Caesar Shift in Haskell

Question

I started learning Haskell a couple of days ago and decided to build a Caesar shift in it.

import Data.Char

shift_str :: Int -> ([Char] -> [Char])
shift_str num
         | num > 1 = \str -> shift_str_forwards (shift_str (num-1) str)
         | num == 1 = shift_str_forwards
         | num == 0 = no_shift
         | num == -1 = shift_str_backwards
         | num < -1 = \str -> shift_str_backwards (shift_str (num+1) str)

no_shift :: [Char] -> [Char]
no_shift str = str

shift_str_forwards :: [Char] -> [Char]
shift_str_forwards str = map shift_forwards str

shift_str_backwards :: [Char] -> [Char]
shift_str_backwards str = map shift_backwards str

shift_forwards :: Char -> Char
shift_forwards char
             | char == 'z' = 'a'
             | otherwise = chr (1 + ord char)

shift_backwards :: Char -> Char
shift_backwards char
              | char == 'a' = 'z'
              | otherwise = chr (ord char - 1)

However, this seems far too complex to be the right way of doing it. Any advice?

Answer 1

First of all, it's great that you use type signatures. However, your using snake_case, whereas Haskell usually uses camelCase for functions, e.g. no_shift should be called noShift.

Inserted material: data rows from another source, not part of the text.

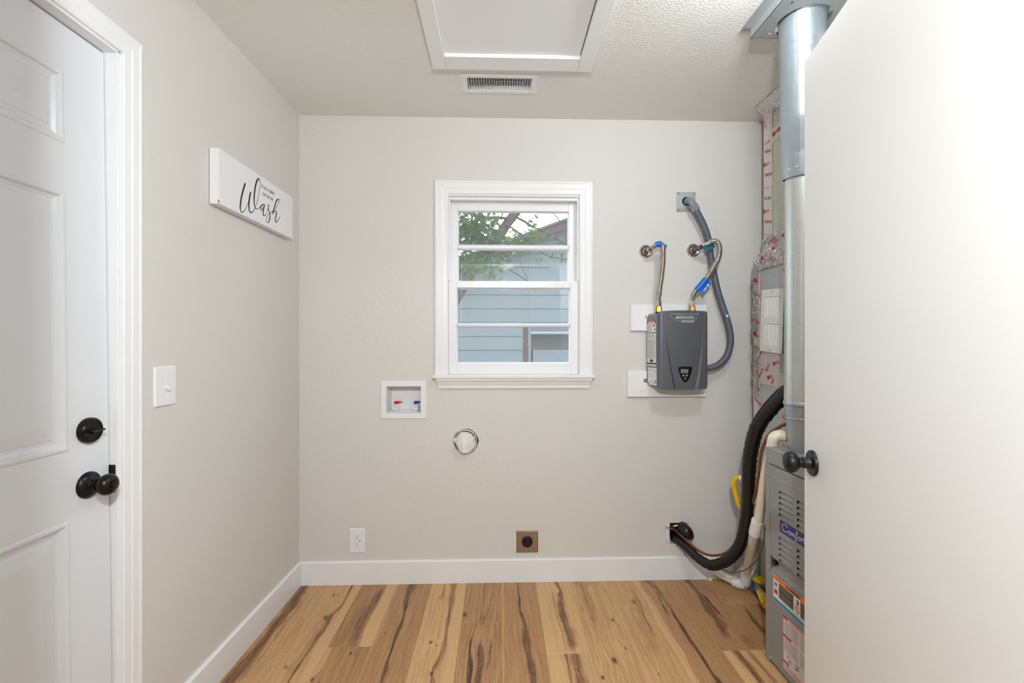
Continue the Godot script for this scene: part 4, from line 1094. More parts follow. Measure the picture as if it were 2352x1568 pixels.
	# badge
	var shape := func(g: float) -> PackedVector2Array:
		var pl := PackedVector2Array()
		pl.append(Vector2(0.8640 + g, 1.4022 - g)); 
		for i in 11:
			var a := PI * (1.0 + i / 10.0)
			pl.append(Vector2(0.9362 + cos(a) * (0.0722 - g), 1.3965 + sin(a) * (0.0368 - g)))
		pl.append(Vector2(1.0084 - g, 1.4022 - g))
		return pl
	b = mb(BW); b.prism(shape.call(0.0), 0.130, 0.1385, 0.0006); var bd := part("badge", b, M.silver, h, "grey badge with maker's lettering")
	b = mb(BW); b.prism(shape.call(0.0022), 0.138, 0.1389); part("badge_field", b, M.heater, bd)
	b = mb(BW); b.prism(circle(0.9025, 1.3835, 0.0128, 32), 0.1385, 0.1392); part("badge_disc", b, M.green, bd)
	b = mb(BW); letters(b, "AO", 0.8895, 1.3755, 0.0290, 0.0155, 0.1390, 0.0006, "Droid Sans", 700); letters(b, "Smith", 0.9215, 1.3755, 0.0610, 0.0165, 0.1388, 0.0006); b.box(Vector3(0.9028, 1.3968, 0.1386), Vector3(0.9055, 1.4020, 0.1392)); part("badge_lettering", b, M.silver_light, bd)
	b = mb(BW); b.prism(rrect(0.9185, 1.3565, 0.9845, 1.3690, 0.0058, 5), 0.1385, 0.1396, 0.0004); part("badge_strip", b, M.silver, bd)
	b = mb(BW); letters(b, "SIGNATURE", 0.9230, 1.3596, 0.0570, 0.0062, 0.1394, 0.0005); part("strip_lettering", b, M.accent_dark, bd)
	# control panel
	var cp := PackedVector2Array([Vector2(0.9035, 1.1335), Vector2(0.9205, 1.1358), Vector2(0.9385, 1.1366), Vector2(0.9565, 1.1358), Vector2(0.9735, 1.1335), Vector2(0.9725, 1.1180), Vector2(0.9670, 1.0980), Vector2(0.9585, 1.0765), Vector2(0.9480, 1.0610), Vector2(0.9385, 1.0572), Vector2(0.9290, 1.0610), Vector2(0.9185, 1.0765), Vector2(0.9100, 1.0980), Vector2(0.9045, 1.1180)])
	b = mb(BW); b.prism(cp, 0.132, 0.1395, 0.0012); var cpn := part("control_panel", b, M.gloss_black, h, "glossy black shield-shaped control panel")
	b = mb(BW); b.box(Vector3(0.9150, 1.1022, 0.139), Vector3(0.9535, 1.1238, 0.1398)); part("display", b, M.lcd, cpn)
	b = mb(BW)
	for i in 3:   # 8.8.8. of unlit segments
		var x := 0.9170 + i * 0.0124
		for s in [[0, 0.0085, 0.0065, 0.0010], [0, 0.0005, 0.0065, 0.0010], [0, 0.0165, 0.0065, 0.0010]]: b.box(Vector3(x + 0.001, 1.1042 + s[1], 0.1397), Vector3(x + 0.001 + s[2], 1.1042 + s[1] + s[3] + 0.0005, 0.1401))
		for s in [[0.0, 0.0015], [0.0, 0.0098], [0.0070, 0.0015], [0.0070, 0.0098]]: b.box(Vector3(x + s[0] + 0.0002, 1.1042 + s[1], 0.1397), Vector3(x + s[0] + 0.0018, 1.1042 + s[1] + 0.0062, 0.1401))
	part("display_digits", b, M.digit, cpn)
	for q in [[0.9290, 1.0915, 1], [0.9458, 1.0915, -1], [0.9372, 1.0762, 0]]:
		b = mb(BW * Transform3D(Basis(), Vector3(q[0], q[1], 0.1392)))
		if q[2] != 0:
			b.lathe([Vector2(0.0052, 0), Vector2(0.0052, 0.0006), Vector2(0, 0.0006)], 20)
			part("button", b, M.silver, cpn)
			b = mb(BW * Transform3D(Basis(), Vector3(q[0], q[1], 0.1397))); b.prism(PackedVector2Array([Vector2(-0.0028, -0.0016 * q[2]), Vector2(0.0028, -0.0016 * q[2]), Vector2(0, 0.0028 * q[2])]), 0.0, 0.0004)
			part("button_mark", b, M.gloss_black, cpn)
		else:
			b.lathe([Vector2(0.0058, 0), Vector2(0.0058, 0.0006), Vector2(0.0046, 0.0006), Vector2(0.0046, 0.0)], 24); b.box(Vector3(-0.0022, -0.0006, 0), Vector3(0.0022, 0.0006, 0.0006))
			part("button", b, M.silver, cpn)
	b = mb(BW); b.box(Vector3(0.9555, 1.1190, 0.139), Vector3(0.9580, 1.1215, 0.1397)); part("indicator", b, M.silver, cpn)
	# stickers on the left flank: surface from (x .7845, z .03) to (.8035, .1035)
	var side := func(u: float, y: float) -> Vector3: return Vector3(lerpf(0.7825, 0.8045, u) - 0.0006, y, lerpf(0.0185, 0.108, u))
	for L in [[0.06, 0.93, 1.3095, 1.3665, "danger"], [0.06, 0.93, 1.1345, 1.3070, "text"], [0.12, 0.99, 1.0375, 1.1265, "rating"]]:
		var kind: String = L[4]
		var hh := int(240 * (L[3] - L[2]) / 0.08)
		var m := label_mat(240, hh, Color(0.86, 0.86, 0.84), func(im: Image) -> void:
			var g := Color(0.45, 0.45, 0.45)
			if kind == "danger":
				im.fill_rect(Rect2i(0, 0, 240, 34), Color(0.78, 0.16, 0.17)); fine_print(im, 8, 46, 130, hh - 10, 8, g)
				im.fill_rect(Rect2i(155, 60, 12, 26), Color(0.1, 0.1, 0.1)); im.fill_rect(Rect2i(180, 42, 24, 40), Color(0.1, 0.1, 0.1)); im.fill_rect(Rect2i(196, 120, 40, 16), Color(0.35, 0.2, 0.3))
			elif kind == "text":
				im.fill_rect(Rect2i(0, 0, 240, 5), Color(0.1, 0.1, 0.1)); fine_print(im, 10, 20, 130, 90, 9, g); im.fill_rect(Rect2i(150, 26, 30, 58), Color(0.2, 0.2, 0.2)); im.fill_rect(Rect2i(158, 36, 14, 38), Color(0.86, 0.86, 0.84))
				fine_print(im, 10, 105, 228, 395, 8, g); im.fill_rect(Rect2i(80, 412, 84, 40), Color(0.12, 0.12, 0.12)); im.fill_rect(Rect2i(0, 464, 240, 22), Color(0.1, 0.1, 0.1)); fine_print(im, 10, 496, 228, hh - 4, 9, g)
			else:
				fine_print(im, 20, 14, 60, 70, 10, g); fine_print(im, 80, 18, 170, 50, 8, g); fine_print(im, 200, 20, 230, 90, 10, g)
				for i in 10: fine_print(im, 15 + 42 * (i % 5), 100 + 30 * (i / 5), 38 + 42 * (i % 5), 116 + 30 * (i / 5), 8, g, 0.0)
				fine_print(im, 90, 190, 160, 225, 7, g); im.fill_rect(Rect2i(200, 185, 26, 50), Color(0.25, 0.25, 0.25)); im.fill_rect(Rect2i(16, hh - 34, 44, 18), Color(0.25, 0.25, 0.25)); im.fill_rect(Rect2i(140, hh - 26, 34, 14), Color(0.3, 0.3, 0.3)))
		b = mb(BW)
		b.quad(side.call(L[0], L[3]), side.call(L[1], L[3]), side.call(L[1], L[2]), side.call(L[0], L[2]), Vector3(-1, 0, 0.2), [Vector2(0, 0), Vector2(1, 0), Vector2(1, 1), Vector2(0, 1)])
		part("sticker", b, m, h)
		if kind == "danger":
			var p0: Vector3 = side.call(0.2, 1.3572); var p1: Vector3 = side.call(0.8, 1.3572)
			var Q := BW * Transform3D(Basis((p1 - p0).normalized(), Vector3.UP, (p1 - p0).normalized().cross(Vector3.UP)), p0)
			b = mb(Q); letters(b, "DANGER", 0.0, 0.0, p0.distance_to(p1), 0.0070, -0.0001, 0.0005, "Droid Sans", 700); part("sticker_lettering", b, M.signwhite, h)
	for y in [1.393, 1.057]:   # fixing lugs
		b = mb(BW); b.prism(rrect(0.7665, y - 0.009, 0.795, y + 0.009, 0.0085, 5), 0.0186, 0.023, 0.001); part("lug", b, M.signwhite if y > 1.2 else M.lugblue, h)
		screw(h, BW * Transform3D(Basis(), Vector3(0.777, y, 0.0228)), 0.0042, M.brass if y > 1.2 else M.galv)
	for x in [0.8285, 1.0037]:   # brass water connections
		b = mb(BW); b.T = BW; b.tube([Vector3(x, 1.4065, 0.07), Vector3(x, 1.415, 0.07)], 0.018, 20); part("connection_washer", b, M.black, h)
		b = mb(); hexnut(b, BW * Vector3(x, 1.414, 0.07), BW * Vector3(x, 1.4415, 0.07), 0.0158); b.tube([BW * Vector3(x, 1.44, 0.07), BW * Vector3(x, 1.447, 0.07)], 0.0128, 20); part("brass_fitting", b, M.brass, h)
	b = mb(BW); b.tube([Vector3(1.052, 1.121, 0.06), Vector3(1.078, 1.121, 0.06)], 0.0205, 20); part("cable_bushing", b, M.pvcgrey, h)

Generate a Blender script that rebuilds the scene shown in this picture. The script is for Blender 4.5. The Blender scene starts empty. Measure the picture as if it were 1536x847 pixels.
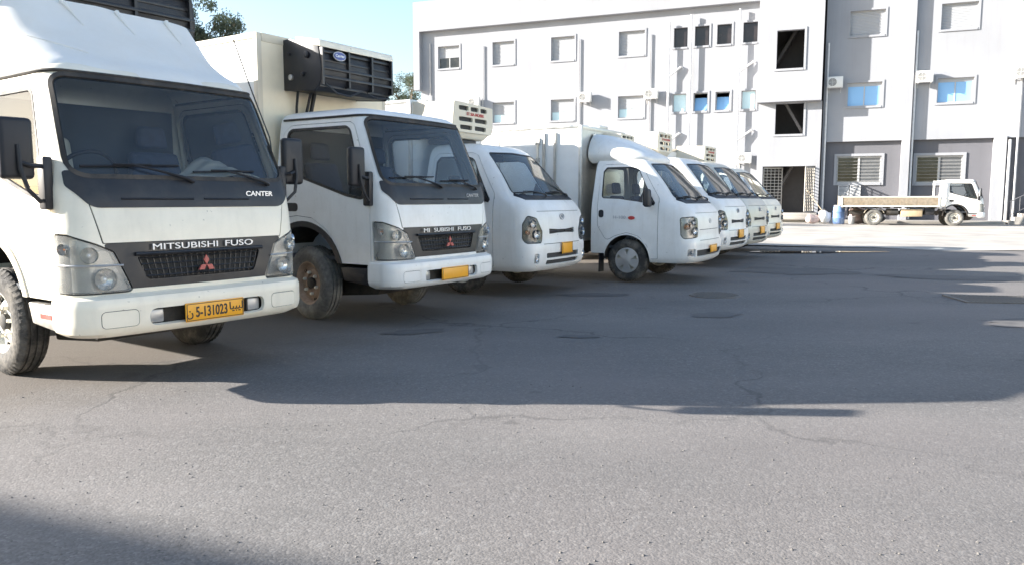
import bpy, bmesh, math, random
import numpy as np
from mathutils import Vector, Matrix
from mathutils.geometry import delaunay_2d_cdt
R = math.radians
random.seed(7)
scene = bpy.context.scene
col = scene.collection

# ------------------------------------------------------------------ camera
CAM_H, FOC, YH = 1.224, 1164.0, 299.0
cam_d = bpy.data.cameras.new('camera')
cam = bpy.data.objects.new('camera', cam_d); col.objects.link(cam)
cam.location = (0, 0, CAM_H)
cam.rotation_euler = (R(90) - math.atan((423.5 - YH) / FOC), 0, 0)
cam_d.sensor_width = 36.0; cam_d.lens = 36.0 * FOC / 1536.0
cam_d.clip_end = 2000; cam_d.clip_start = 0.05
scene.camera = cam

# ------------------------------------------------------------------ sky, sun, exposure
SUN_EL = R(19.2); SUN_AZ = math.atan2(1.0, 0.03)        # turned from +Y towards -X
sdir = Vector((-math.sin(SUN_AZ) * math.cos(SUN_EL), math.cos(SUN_AZ) * math.cos(SUN_EL), math.sin(SUN_EL)))
world = bpy.data.worlds.new('World'); scene.world = world; world.use_nodes = True
wn = world.node_tree.nodes; wl = world.node_tree.links; wn.clear()
wo = wn.new('ShaderNodeOutputWorld'); wb = wn.new('ShaderNodeBackground'); sk = wn.new('ShaderNodeTexSky')
sk.sky_type = 'NISHITA'; sk.sun_disc = False; sk.sun_elevation = SUN_EL; sk.sun_rotation = -SUN_AZ
sk.air_density = 1.0; sk.dust_density = 1.0; sk.ozone_density = 1.0; sk.altitude = 10
wb.inputs['Strength'].default_value = 0.092
wl.new(sk.outputs[0], wb.inputs[0]); wl.new(wb.outputs[0], wo.inputs[0])
sun_d = bpy.data.lights.new('sun', 'SUN'); sun_d.energy = 5.0; sun_d.angle = R(0.53); sun_d.color = (1.0, 0.95, 0.88)
sun = bpy.data.objects.new('sun', sun_d); col.objects.link(sun); sun.location = sdir * 60
sun.rotation_euler = sdir.to_track_quat('Z', 'Y').to_euler()
vs = scene.view_settings
vs.view_transform = 'Standard'; vs.look = 'None'; vs.gamma = 1.0; vs.use_curve_mapping = False
vs.exposure = 1.9
scene.cycles.max_bounces = 8; scene.cycles.transparent_max_bounces = 16

# ------------------------------------------------------------------ object helpers
def obj(name, me, mat=None, parent=None, kind=None, label=None):
    o = bpy.data.objects.new(name, me); col.objects.link(o)
    if mat is not None and me is not None:
        if not me.materials: me.materials.append(mat)
        o.material_slots[0].link = 'OBJECT'; o.material_slots[0].material = mat
    if parent is not None: o.parent = parent
    if kind: o['kind'] = kind
    if label: o['label'] = label
    return o

def tag(o, label, cat, group=None):
    o['label'] = label; o['category'] = cat
    if group: o['group'] = group
    return o

def thing(name, label, cat, loc=(0, 0, 0), rz=0.0, group=None, scale=1.0):
    o = bpy.data.objects.new(name, None); col.objects.link(o)
    o.location = loc; o.rotation_euler = (0, 0, rz); o.scale = (scale,) * 3
    o.empty_display_size = 0.2
    return tag(o, label, cat, group)

def finish(me, angle=35):
    me.validate(); me.update()
    me.polygons.foreach_set('use_smooth', [True] * len(me.polygons))
    try: me.set_sharp_from_angle(angle=R(angle))
    except Exception: pass
    return me

class MB:
    """collects simple solids and turns them into one mesh"""
    def __init__(s): s.v = []; s.f = []
    def add(s, vs, fs):
        b = len(s.v); s.v += [tuple(p) for p in vs]; s.f += [tuple(i + b for i in f) for f in fs]; return s
    def box(s, x0, x1, y0, y1, z0, z1):
        return s.add([(x0,y0,z0),(x1,y0,z0),(x1,y1,z0),(x0,y1,z0),(x0,y0,z1),(x1,y0,z1),(x1,y1,z1),(x0,y1,z1)],
                     [(3,2,1,0),(4,5,6,7),(0,1,5,4),(1,2,6,5),(2,3,7,6),(3,0,4,7)])
    def hexa(s, p):                                           # 8 free corners, same order as box
        return s.add(p, [(3,2,1,0),(4,5,6,7),(0,1,5,4),(1,2,6,5),(2,3,7,6),(3,0,4,7)])
    def bar(s, a, b, w, t):                                   # rectangular bar from a to b
        a = Vector(a); b = Vector(b); d = (b - a).normalized()
        up = Vector((0, 0, 1)) if abs(d.z) < .95 else Vector((0, 1, 0))
        sx = d.cross(up).normalized() * (w / 2); sz = sx.cross(d).normalized() * (t / 2)
        c = [-sx - sz, sx - sz, sx + sz, -sx + sz]
        return s.add([a + q for q in c] + [b + q for q in c], [(3,2,1,0),(4,5,6,7),(0,1,5,4),(1,2,6,5),(2,3,7,6),(3,0,4,7)])
    def tube(s, pts, r, n=8, closed=False):
        pts = [Vector(p) for p in pts]; m = len(pts); vs = []; fs = []
        rr = r if isinstance(r, (list, tuple)) else [r] * m
        prev = None
        for i, p in enumerate(pts):
            if closed: d = pts[(i + 1) % m] - pts[i - 1]
            else: d = pts[min(i + 1, m - 1)] - pts[max(i - 1, 0)]
            d.normalize()
            if prev is None:
                up = Vector((0, 0, 1)) if abs(d.z) < .9 else Vector((1, 0, 0))
                a = d.cross(up).normalized()
            else:
                a = (prev - d * prev.dot(d)).normalized()
            prev = a; b = d.cross(a)
            for k in range(n):
                t = 2 * math.pi * k / n
                vs.append(p + (a * math.cos(t) + b * math.sin(t)) * rr[i])
        for i in range(m if closed else m - 1):
            for k in range(n):
                j = (i + 1) % m
                fs.append((i*n+k, i*n+(k+1)%n, j*n+(k+1)%n, j*n+k))
        if not closed: fs += [tuple(range(n - 1, -1, -1)), tuple(range((m-1)*n, m*n))]
        return s.add(vs, fs)
    def lathe(s, prof, n=32, axis='x', c=(0, 0, 0), closed=False):   # prof: (radius, along axis)
        vs = []; fs = []; m = len(prof)
        for r, h in prof:
            for k in range(n):
                t = 2 * math.pi * k / n; a, b = r * math.cos(t), r * math.sin(t)
                p = {'x': (h, a, b), 'y': (a, h, b), 'z': (a, b, h)}[axis]
                vs.append((p[0] + c[0], p[1] + c[1], p[2] + c[2]))
        for i in range(m if closed else m - 1):
            j = (i + 1) % m
            for k in range(n): fs.append((i*n+k, i*n+(k+1)%n, j*n+(k+1)%n, j*n+k))
        return s.add(vs, fs)
    def prism(s, poly, fn, d0, d1):                           # poly 2D, fn(a,b,d)->3D
        n = len(poly)
        vs = [fn(a, b, d0) for a, b in poly] + [fn(a, b, d1) for a, b in poly]
        fs = [tuple(range(n)), tuple(range(2*n-1, n-1, -1))] + [(i, n+i, n+(i+1)%n, (i+1)%n) for i in range(n)]
        return s.add(vs, fs)
    def mesh(s, name='m', bevel=0.0, seg=2, angle=35, fix=True, tri=False):
        me = bpy.data.meshes.new(name); me.from_pydata(s.v, [], s.f)
        bm = bmesh.new(); bm.from_mesh(me)
        if fix: bmesh.ops.recalc_face_normals(bm, faces=bm.faces)
        if bevel > 0:
            es = [e for e in bm.edges if len(e.link_faces) == 2 and e.calc_face_angle(0) > R(40)]
            bmesh.ops.bevel(bm, geom=es, offset=bevel, segments=seg, profile=0.5, affect='EDGES', clamp_overlap=True)
        bm.to_mesh(me); bm.free()
        return finish(me, angle)
    def build(s, name, mat, parent=None, bevel=0.0, seg=2, angle=35, fix=True, **k):
        return obj(name, s.mesh(name, bevel, seg, angle, fix), mat, parent, **k)

# ------------------------------------------------------------------ polygons
def rpoly(pts, r=0.0, n=5):
    """round the corners of a polygon; r one value or one for each corner"""
    m = len(pts); out = []
    rs = r if isinstance(r, (list, tuple)) else [r] * m
    for i in range(m):
        p = Vector(pts[i]); a = Vector(pts[i-1]) - p; b = Vector(pts[(i+1) % m]) - p
        if rs[i] <= 0: out.append((p.x, p.y)); continue
        la, lb = a.length, b.length; a /= la; b /= lb
        ang = math.acos(max(-1, min(1, a.dot(b))))
        t = min(rs[i] / max(math.tan(ang / 2), 1e-4), la * .48, lb * .48)
        p0 = p + a * t; p1 = p + b * t
        for k in range(n + 1):
            q = k / n
            c = p0 * (1-q)**2 + p * 2*q*(1-q) + p1 * q*q
            out.append((c.x, c.y))
    return out

def dens(pts, d=0.04):
    out = []
    for i in range(len(pts)):
        a = np.array(pts[i]); b = np.array(pts[(i+1) % len(pts)])
        n = max(1, int(np.linalg.norm(b - a) / d))
        for k in range(n): out.append(tuple(a + (b - a) * k / n))
    return out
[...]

Next, your shift functions for characters can be simplified by both pattern matching and succ and pred:

shiftForwards :: Char -> Char
shiftForwards 'z' = 'a'
shiftForwards c   = succ c

shiftBackwards :: Char -> Char
shiftBackwards 'a' = 'z'
shiftBackwards c   = pred c

Next, your "global" function gets easier if you use str as an argument and not in a lambda.

shiftStr :: Int -> [Char] -> [Char]
shiftStr num str
       | num > 0  = shiftStr (num - 1) (map shiftForwards str)
       | num < 0  = shiftStr (num + 1) (map shiftBackwards str)
       | num == 0 = str

The special cases for num == 1 and num == -1 aren't necessary, since shiftStr will return immediately if the subsequent call uses num = 0.

Answer 2

shiftStr 'encrypts' each letter of input string independently of other letters. This could be emphasized by using map at the top of shiftStr instead of hiding it in helper functions:

shiftStr :: Int -> String -> String
shiftStr n xs = map (shiftChar n) xs

Or in pointfree style without variables:

shiftStr :: Int -> String -> String
shiftStr = map . shiftChar

shiftChar n c replaces letter by searching for another one n positions away. I'll implement this literally by creating cycled alphabet and searching for letters in it. This is inefficient but allows to get taste of laziness.

alphabet = ['a'..'z'] :: String
alphaLoop = cycle alphabet :: String

shiftChar :: Int -> Char -> Char
shiftChar n c = head $ drop n $ dropWhile (/= c) alphaLoop

cycle creates cycle from a list. dropWhile skips some characters and returns list starting from c.

Try it in ghci (alphaLoop is infinite so be careful with it).

> let alphaLoop = cycle ['a'..'z']
> take 30 alphaLoop
"abcdefghijklmnopqrstuvwxyzabcd"
> take 30 $ dropWhile (/= 'x') alphaLoop
"xyzabcdefghijklmnopqrstuvwxyza"
> take 30 $ drop 1 $ dropWhile (/= 'x') alphaLoop
"yzabcdefghijklmnopqrstuvwxyzab"

alphaLoop is a loop, so we can skip length alphabet - 10 letters instead of moving 10 letters backwards:

shiftChar :: Int -> Char -> Char
shiftChar n c = head $ drop (length alpha + n) $ dropWhile (/= c) alphaLoop

Full code is like this:

shiftStr :: Int -> String -> String
shiftStr n = map shiftChar
  where
    alphabet = ['a'..'z']
    alphaLoop = cycle alphabet
    shiftChar c = head
        $ drop (length alphabet + n)
        $ dropWhile (/= c) alphaLoop

Now try shiftStr 13 "ABC" and see if you can explain its behavior.